SHANGHAI — The city is glitz and shpritz. Ching-a-ling and bling is king. Clothes are furred and shirred. The splashy night sky is strobe lights, blinking neon, flashing signs, colored bulbs changing colors, electric pictures illuminating the heavens. The world’s second-tallest building (highest is in Dubai) opens shortly. They’ll outline it with laser lamps.

Shanghai, “Pearl of the Orient,” mainland China’s commercial center, the world’s largest populated city, the world’s busiest container port, is pure smash and dash. It looks like Donatella Versace.

I’ve been to this country many times.

My initial visit was when I flew on the first American plane after President Nixon. My husband was goodwill ambassador for Pan Am. That’s now gone. He’s now gone. What’s stayed is my memory. I remember my hotel room being bugged and strangers rifling through my things. Sometimes even before I’d left the room.

Even today — still they win. Take merchandising in the little local stores and alley shops. They quote insane prices. You bargain. You think you’ve won. Lotsa luck. Your multiple purchases get hauled into a taxi. But by some miraculous intervention — that last piece you think you’d cleverly haggled them down against their will? Forget it. The thing managed to unbelievably get off-loaded and just never find its way into your cab.

Also, forgetting the trash and cash, no matter how tacky and spiky, ain’t easy to find the sizes.

Foreigners here are predominantly Japanese, Korean or Western. You do not see larger Africans or Middle Easterners. Since the Chinese have mostly tiny behinds, in the States I’m a “small,” here I’m viewed as Gulliver and they haul out the “extra larges.”

Their next generation is going to rule the world. It’s scary. I visited a Chinese kindergarten. Arriving with nannies and drivers, kids age 5 wore fur vests, leather jackets, cashmere sweaters.

Outside the entrance were troughs — sinks with liquid soap, paper towels. The mandate was hands must be washed before entering.

Inside the door, a nurse inspects each child and gives him or her a color-coded chip that determines health, cleanliness, well being.

And then, gymnastics. With videos and records blaring to keep time, with teachers leading, pupils line up in formation and do military precision marching and exercising.

Behavior is rigid. Want to raise your hand? No fingers waggling. No limp arm. Done with exactitude, it’s hand straight up, shoulder height.

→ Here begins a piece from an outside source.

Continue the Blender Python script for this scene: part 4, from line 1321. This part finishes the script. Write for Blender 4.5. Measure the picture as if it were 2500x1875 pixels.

With the country’s one-child-only rule, grandparents have only one grandchild to spoil. These kids are called “xiong haizi.” Holy bears. Little emperors. Obsessive academic pint-size tyrants are praised.

As for parties, no fanfare this week. New Year’s Eve was tame.

The locals only go wack-a-doodle for later-this-month’s Chinese New Year.

All that really excited everyone was the annual goat gala. Goat, said to be “warming,” gives, they say, “yang.” Energy.

One popular event was the 26-year-old bell-ringing ceremony at Longhua Temple. It’s believed clanging 108 times absolves sin and brings good luck. Each attendee gets a lantern.

Midnight about 10,000 were lit.

2013 and 2014 combined make 1314 or “yi san yi san,” which sounds like the Chinese word for “forever.”

What all that means, I have no idea. I only know “forever” here does not mean price. Yesterday leftover merchandise got slashed 60 percent.

President Xi Jinping — whose new catch phrase is “Chinese Dream” — preached frugality.

Days ago, visiting some eatery, he sprung for his own snack of pork buns and stir-fried pig livers. The dude’s a sport. His tab hit the equivalent of $3.40.

Meanwhile, shove frugality. The Chinese are buying up America.

The “Shanghai Daily” reports their smart rich “are snapping up property in the bankrupt crumbling Motor City of Detroit.”

But they can’t import many more cars into Shanghai’s jammed streets.

Permits for only 8,000 get auctioned each month. There are 12 metro lines, 273 stations, wall-to-wall taxis and 1,000 bus lines.

And by tomorrow — one less visitor — me!

So am I schlepping back here next New Year’s? Not for all the tea in Shanghai.